Available data
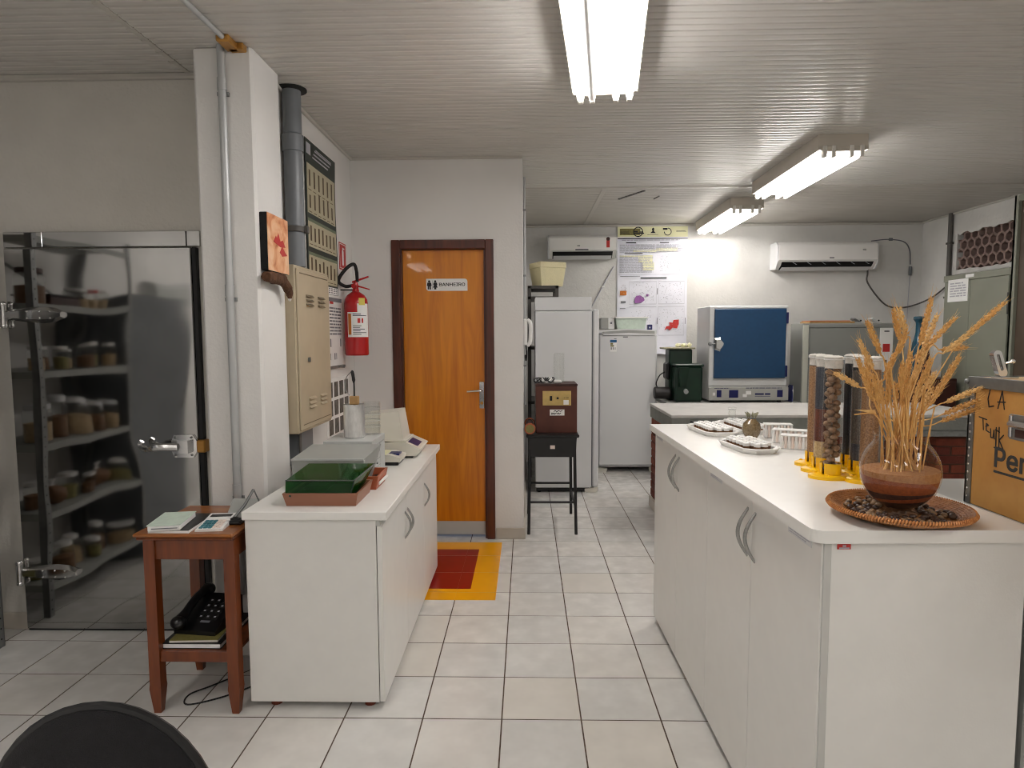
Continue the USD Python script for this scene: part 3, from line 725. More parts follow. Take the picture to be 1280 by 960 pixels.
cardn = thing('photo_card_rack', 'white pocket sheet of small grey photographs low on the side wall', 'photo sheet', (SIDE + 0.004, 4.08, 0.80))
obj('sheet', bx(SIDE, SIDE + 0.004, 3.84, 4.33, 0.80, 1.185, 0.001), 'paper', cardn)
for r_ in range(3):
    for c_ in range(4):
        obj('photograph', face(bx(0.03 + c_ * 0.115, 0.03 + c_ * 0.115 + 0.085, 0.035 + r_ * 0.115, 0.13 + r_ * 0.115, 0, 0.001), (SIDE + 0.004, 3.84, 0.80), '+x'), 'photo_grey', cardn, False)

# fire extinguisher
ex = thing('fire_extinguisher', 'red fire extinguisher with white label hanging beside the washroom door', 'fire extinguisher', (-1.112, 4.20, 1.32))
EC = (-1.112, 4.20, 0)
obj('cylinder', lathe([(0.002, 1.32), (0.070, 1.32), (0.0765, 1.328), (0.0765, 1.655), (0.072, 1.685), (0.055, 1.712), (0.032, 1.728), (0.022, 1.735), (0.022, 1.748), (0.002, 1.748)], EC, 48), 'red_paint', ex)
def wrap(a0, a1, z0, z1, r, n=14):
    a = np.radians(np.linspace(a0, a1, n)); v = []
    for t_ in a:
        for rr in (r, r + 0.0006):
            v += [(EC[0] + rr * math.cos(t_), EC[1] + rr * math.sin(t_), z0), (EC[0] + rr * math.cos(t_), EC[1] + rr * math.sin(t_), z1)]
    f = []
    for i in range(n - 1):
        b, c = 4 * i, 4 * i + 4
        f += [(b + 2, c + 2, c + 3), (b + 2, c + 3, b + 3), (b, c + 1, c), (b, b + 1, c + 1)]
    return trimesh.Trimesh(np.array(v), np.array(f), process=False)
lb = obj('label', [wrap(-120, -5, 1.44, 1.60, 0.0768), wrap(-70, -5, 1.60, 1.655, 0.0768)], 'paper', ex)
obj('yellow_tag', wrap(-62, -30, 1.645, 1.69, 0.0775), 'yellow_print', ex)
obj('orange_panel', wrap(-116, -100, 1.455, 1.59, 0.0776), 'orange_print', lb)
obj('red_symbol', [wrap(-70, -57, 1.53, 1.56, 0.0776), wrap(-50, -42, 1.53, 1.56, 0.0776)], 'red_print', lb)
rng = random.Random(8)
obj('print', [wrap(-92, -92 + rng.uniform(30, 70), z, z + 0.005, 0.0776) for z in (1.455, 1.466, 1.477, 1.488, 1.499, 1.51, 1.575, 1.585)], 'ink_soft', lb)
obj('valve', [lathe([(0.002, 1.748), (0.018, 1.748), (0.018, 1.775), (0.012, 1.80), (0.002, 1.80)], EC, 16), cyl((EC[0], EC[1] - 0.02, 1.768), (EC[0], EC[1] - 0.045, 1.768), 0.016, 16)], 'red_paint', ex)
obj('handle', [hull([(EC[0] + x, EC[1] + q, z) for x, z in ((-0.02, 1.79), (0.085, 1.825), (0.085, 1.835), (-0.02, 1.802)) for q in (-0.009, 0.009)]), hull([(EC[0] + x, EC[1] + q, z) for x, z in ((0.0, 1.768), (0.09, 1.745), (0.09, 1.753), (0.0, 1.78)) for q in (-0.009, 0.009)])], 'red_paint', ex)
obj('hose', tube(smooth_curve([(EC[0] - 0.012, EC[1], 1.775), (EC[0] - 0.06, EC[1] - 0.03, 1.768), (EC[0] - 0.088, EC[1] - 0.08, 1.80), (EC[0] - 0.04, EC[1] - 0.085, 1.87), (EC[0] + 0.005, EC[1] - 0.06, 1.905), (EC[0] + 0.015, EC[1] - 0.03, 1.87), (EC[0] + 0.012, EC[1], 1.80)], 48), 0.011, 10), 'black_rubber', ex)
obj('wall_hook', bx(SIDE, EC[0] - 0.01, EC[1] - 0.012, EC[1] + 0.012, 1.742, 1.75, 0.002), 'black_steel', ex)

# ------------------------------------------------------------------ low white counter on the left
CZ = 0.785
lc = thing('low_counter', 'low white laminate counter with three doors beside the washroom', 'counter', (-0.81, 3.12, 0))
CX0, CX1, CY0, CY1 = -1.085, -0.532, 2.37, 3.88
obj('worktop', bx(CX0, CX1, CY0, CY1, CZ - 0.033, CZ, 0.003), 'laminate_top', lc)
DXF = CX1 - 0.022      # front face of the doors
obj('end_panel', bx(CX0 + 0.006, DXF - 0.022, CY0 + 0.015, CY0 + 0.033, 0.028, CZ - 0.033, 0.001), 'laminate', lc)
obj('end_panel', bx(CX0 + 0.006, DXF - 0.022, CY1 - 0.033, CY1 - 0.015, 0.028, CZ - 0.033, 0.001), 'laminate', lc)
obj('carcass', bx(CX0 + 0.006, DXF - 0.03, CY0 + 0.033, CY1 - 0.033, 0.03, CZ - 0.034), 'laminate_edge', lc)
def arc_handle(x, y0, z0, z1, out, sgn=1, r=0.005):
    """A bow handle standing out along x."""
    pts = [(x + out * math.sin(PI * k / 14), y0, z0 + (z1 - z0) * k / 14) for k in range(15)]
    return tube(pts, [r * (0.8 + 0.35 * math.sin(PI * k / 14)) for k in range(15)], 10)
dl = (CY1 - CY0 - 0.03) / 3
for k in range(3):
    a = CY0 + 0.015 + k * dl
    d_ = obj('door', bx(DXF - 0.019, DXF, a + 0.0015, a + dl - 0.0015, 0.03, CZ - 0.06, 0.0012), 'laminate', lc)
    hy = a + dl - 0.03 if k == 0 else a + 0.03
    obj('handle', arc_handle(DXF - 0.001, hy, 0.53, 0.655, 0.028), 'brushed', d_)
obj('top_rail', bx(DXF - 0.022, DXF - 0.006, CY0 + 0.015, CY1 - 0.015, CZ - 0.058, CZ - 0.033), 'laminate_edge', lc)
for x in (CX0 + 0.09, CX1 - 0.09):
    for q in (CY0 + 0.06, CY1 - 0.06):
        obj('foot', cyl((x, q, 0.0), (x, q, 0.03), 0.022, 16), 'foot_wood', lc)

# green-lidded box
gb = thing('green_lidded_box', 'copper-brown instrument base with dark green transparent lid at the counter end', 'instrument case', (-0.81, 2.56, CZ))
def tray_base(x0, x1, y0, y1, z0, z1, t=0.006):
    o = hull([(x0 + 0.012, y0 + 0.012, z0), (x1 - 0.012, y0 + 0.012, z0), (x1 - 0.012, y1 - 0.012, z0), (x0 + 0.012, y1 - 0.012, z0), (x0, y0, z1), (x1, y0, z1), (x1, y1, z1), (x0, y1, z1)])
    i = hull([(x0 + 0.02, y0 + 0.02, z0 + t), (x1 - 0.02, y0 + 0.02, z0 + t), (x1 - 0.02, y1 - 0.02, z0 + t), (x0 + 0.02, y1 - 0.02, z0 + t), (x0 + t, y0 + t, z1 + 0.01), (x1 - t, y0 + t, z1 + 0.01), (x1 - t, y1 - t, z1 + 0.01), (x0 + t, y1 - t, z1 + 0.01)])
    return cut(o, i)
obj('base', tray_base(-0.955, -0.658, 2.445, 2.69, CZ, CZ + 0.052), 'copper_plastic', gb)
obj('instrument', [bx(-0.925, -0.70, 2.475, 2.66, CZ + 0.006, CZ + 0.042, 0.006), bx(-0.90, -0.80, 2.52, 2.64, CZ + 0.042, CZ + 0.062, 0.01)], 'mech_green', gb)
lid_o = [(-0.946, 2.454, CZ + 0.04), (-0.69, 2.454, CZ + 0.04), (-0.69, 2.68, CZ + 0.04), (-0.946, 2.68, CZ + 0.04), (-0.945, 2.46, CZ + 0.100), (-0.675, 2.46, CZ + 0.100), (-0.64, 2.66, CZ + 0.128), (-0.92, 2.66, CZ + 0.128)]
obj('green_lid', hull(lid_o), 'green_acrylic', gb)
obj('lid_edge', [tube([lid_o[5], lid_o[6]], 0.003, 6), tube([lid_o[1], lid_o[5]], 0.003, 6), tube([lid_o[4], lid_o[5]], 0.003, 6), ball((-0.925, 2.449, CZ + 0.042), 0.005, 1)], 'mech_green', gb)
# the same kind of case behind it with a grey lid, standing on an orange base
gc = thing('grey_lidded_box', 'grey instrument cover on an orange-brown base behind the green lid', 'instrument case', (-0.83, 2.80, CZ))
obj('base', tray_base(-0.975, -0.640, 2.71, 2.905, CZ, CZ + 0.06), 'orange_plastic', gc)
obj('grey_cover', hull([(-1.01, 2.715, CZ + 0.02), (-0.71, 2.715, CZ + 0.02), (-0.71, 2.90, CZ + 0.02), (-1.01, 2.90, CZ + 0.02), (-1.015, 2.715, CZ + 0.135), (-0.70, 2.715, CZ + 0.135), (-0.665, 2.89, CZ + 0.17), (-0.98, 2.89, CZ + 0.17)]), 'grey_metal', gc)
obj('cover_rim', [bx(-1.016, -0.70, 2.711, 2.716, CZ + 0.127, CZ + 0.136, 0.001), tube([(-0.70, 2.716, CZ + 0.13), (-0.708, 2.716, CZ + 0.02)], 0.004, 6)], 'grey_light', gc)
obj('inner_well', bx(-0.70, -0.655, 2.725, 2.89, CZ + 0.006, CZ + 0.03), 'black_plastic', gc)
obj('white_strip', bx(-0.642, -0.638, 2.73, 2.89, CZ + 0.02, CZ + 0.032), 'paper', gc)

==

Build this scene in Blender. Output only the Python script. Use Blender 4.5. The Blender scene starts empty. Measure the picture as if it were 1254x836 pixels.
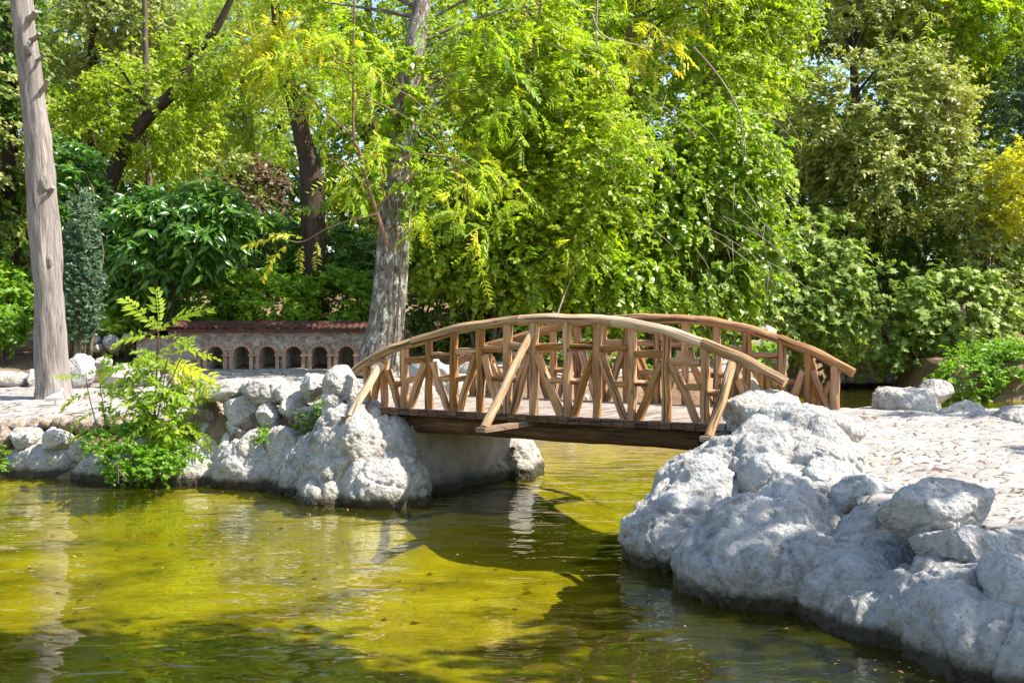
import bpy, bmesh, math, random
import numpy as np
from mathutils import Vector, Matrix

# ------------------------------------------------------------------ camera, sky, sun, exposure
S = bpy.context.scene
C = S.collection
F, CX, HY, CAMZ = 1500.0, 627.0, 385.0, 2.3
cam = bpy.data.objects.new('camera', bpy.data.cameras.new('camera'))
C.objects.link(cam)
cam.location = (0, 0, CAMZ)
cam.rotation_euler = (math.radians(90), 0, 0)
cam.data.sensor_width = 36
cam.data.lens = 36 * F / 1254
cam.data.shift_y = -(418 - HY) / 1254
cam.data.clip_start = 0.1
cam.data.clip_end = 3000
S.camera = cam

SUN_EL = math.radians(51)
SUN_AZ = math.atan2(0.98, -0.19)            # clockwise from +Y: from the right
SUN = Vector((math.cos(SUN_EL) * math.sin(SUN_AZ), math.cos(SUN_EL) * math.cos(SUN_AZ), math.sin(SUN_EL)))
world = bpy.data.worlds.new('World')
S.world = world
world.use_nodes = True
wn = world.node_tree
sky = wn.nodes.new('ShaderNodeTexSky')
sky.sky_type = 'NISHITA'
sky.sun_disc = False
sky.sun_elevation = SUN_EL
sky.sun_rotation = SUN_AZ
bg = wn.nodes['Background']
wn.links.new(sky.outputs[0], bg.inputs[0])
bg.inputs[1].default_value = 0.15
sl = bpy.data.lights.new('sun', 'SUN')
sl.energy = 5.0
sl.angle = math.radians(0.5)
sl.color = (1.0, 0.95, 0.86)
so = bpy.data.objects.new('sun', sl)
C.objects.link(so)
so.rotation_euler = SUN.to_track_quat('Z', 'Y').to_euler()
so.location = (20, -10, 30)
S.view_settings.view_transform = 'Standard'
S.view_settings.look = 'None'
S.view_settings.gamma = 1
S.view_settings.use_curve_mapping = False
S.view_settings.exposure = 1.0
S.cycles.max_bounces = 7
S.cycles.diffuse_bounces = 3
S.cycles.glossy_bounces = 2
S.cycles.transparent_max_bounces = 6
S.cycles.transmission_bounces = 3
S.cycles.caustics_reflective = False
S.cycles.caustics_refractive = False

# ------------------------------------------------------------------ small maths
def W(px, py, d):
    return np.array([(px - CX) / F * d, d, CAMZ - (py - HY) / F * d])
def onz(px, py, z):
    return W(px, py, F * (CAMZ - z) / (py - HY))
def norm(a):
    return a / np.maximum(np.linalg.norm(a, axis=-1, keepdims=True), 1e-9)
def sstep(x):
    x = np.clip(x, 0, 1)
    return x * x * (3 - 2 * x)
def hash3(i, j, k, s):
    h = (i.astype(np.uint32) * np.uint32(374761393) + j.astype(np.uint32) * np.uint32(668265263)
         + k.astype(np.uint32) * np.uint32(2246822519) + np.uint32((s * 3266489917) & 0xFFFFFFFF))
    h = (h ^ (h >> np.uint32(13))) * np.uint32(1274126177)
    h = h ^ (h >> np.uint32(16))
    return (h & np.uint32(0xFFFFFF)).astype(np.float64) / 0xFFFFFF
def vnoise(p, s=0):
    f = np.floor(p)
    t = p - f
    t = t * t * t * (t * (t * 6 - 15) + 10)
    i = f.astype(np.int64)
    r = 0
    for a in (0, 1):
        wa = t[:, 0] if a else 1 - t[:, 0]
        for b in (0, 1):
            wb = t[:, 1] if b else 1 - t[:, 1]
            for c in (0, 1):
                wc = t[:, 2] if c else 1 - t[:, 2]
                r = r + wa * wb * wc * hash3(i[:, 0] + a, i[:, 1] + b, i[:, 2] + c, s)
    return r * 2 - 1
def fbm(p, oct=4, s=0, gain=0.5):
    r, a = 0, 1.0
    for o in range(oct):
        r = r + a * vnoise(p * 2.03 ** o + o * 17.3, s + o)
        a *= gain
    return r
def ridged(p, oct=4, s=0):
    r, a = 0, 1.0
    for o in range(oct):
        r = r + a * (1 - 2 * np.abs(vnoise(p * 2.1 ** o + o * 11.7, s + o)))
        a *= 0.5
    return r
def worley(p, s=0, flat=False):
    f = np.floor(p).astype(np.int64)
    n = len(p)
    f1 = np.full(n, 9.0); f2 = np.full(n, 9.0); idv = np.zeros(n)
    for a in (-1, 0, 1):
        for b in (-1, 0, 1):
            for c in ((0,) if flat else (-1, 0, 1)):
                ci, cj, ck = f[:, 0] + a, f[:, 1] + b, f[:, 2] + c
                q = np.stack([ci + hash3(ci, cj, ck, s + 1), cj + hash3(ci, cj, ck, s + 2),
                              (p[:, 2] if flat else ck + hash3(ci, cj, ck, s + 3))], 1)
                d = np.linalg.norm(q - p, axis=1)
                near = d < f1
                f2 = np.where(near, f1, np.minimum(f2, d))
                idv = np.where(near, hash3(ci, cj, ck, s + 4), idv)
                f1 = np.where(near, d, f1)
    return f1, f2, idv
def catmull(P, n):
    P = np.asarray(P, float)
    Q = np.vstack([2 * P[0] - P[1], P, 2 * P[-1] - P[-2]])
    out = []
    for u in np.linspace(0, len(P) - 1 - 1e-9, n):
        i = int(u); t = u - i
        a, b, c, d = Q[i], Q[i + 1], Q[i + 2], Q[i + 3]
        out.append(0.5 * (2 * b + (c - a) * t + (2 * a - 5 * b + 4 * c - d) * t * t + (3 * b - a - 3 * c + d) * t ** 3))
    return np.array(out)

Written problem
Identify the lines that contain the string "this", and copy every one of them.

Problem solution
Continue the USD Python script for this scene: part 3, from line 725. More parts follow. Take the picture to be 1280 by 960 pixels.
Build this scene in Blender. Output only the Python script. Use Blender 4.5. The Blender scene starts empty. Measure the picture as if it were 1254x836 pixels.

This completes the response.